Johannesburgo, Sudáfrica
Para Bert Van Marwijk, el seleccionador holandés que se confiesa admirador del juego del Barsa, el fin justifica los medios. Y los medios son la raíz de esta versión utilitaria que volverá a disputar la final de una Copa del Mundo después de 32 años. No hay nada de qué avergonzarse ni Van Marwijk es el anticristo. Pero, como Brasil hace dos décadas, renunció a un estilo histórico a favor de metas más tangibles que el simple hedonismo.
Holanda no deslumbra pero es eficiente. No busca el gol a partir de la imposición conceptual. Saca petróleo de lo mínimo y, solo en ventaja, permite que los tulipanes abran sus pétalos. Así ha sido en todo su trayecto surafricano y bajo esa línea buscará su primera corona el domingo. La autocomplacencia que aparcó a generaciones brillantes en el pasado dio paso a un espíritu gremial en el que todos, hasta los más dotados, se sacrifican por el colectivo. Es el fútbol total entendido en dos dimensiones: la ofensiva y la defensiva, con prioridad para la segunda.
Por primera vez, la Naranja no necesita jugar bien para ganar. Ni tampoco ha requerido de la mejor versión de Arjen Robben.

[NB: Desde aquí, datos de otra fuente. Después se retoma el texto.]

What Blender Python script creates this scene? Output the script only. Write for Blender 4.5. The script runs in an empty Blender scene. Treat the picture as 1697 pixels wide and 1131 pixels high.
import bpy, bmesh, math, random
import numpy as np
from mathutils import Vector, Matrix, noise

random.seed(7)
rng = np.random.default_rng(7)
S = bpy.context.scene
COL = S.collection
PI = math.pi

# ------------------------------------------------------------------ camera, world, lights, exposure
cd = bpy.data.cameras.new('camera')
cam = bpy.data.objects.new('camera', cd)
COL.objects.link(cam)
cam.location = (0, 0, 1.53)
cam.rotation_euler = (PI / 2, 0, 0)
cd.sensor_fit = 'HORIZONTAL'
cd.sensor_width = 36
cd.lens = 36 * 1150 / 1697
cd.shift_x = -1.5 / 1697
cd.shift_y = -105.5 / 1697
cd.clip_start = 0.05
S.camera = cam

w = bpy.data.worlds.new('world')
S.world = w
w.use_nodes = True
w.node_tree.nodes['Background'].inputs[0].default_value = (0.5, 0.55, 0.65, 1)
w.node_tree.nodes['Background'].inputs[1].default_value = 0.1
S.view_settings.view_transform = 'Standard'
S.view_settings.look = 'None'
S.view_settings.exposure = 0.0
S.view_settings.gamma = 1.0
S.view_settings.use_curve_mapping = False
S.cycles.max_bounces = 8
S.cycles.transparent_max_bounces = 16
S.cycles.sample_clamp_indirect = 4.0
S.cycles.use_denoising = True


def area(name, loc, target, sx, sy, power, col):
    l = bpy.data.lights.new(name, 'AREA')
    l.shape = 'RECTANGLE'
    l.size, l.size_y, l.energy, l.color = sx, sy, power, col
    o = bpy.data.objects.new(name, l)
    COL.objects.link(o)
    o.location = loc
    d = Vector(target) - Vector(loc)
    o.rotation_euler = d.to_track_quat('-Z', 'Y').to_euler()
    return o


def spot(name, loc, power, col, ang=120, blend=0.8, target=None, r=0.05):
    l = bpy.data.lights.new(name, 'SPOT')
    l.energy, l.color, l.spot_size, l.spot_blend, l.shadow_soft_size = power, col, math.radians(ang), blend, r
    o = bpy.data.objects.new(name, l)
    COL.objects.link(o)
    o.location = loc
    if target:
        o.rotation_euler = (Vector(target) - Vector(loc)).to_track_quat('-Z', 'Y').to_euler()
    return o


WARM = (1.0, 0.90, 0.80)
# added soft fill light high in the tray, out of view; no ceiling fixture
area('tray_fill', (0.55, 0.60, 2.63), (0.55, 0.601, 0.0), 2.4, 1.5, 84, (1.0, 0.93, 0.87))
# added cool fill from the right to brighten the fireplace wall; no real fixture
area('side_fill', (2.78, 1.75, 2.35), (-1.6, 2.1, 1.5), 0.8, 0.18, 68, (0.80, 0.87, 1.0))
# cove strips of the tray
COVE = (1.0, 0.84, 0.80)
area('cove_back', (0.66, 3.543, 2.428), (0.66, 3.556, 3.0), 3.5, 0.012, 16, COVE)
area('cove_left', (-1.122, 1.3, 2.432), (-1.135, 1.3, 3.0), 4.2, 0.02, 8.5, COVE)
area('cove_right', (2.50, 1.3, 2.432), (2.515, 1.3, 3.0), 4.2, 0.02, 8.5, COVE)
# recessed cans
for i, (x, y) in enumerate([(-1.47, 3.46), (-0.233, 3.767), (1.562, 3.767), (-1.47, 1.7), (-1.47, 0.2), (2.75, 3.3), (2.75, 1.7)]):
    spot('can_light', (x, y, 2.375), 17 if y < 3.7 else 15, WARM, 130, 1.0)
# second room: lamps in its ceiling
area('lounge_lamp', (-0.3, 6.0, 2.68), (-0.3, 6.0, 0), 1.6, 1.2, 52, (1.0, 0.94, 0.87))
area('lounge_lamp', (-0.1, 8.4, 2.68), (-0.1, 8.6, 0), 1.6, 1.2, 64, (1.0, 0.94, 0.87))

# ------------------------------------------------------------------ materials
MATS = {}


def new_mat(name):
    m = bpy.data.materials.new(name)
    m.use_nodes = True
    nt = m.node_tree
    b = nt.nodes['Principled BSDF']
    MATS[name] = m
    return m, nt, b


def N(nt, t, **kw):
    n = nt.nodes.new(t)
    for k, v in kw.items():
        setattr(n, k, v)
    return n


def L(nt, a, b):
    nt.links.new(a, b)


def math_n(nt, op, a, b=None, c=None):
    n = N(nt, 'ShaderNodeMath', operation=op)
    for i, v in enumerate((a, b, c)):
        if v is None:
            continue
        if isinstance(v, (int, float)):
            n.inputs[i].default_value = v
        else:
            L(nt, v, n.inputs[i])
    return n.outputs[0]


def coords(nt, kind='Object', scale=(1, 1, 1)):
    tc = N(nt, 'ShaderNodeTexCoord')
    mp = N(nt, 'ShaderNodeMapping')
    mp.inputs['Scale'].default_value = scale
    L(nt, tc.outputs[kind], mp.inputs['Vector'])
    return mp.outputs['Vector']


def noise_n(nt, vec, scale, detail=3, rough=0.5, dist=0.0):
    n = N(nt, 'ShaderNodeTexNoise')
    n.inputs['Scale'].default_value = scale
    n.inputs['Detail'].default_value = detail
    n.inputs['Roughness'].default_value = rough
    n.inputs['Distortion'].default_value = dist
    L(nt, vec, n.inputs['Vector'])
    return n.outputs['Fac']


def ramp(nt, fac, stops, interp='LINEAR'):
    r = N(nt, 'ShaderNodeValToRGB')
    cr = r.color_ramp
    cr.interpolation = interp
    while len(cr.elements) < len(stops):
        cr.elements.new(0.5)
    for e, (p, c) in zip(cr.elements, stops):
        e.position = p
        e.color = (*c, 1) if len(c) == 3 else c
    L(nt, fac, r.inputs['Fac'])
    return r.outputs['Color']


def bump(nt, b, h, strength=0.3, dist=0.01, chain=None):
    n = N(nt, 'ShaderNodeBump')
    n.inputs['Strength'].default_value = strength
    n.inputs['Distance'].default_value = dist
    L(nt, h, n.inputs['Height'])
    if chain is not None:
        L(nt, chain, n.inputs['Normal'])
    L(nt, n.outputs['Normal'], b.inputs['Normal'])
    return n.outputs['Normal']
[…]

Allí están Wesley Sneijder – junto a David Villa, los futbolistas más determinantes del torneo – y Dirk Kuyt, el héroe silencioso que debería recibir una orden real si su equipo se consagra campeón dentro de tres días. Como tantas otras veces, el triunfo puede validar aquello que se mira con prejuicio. Con o sin razón.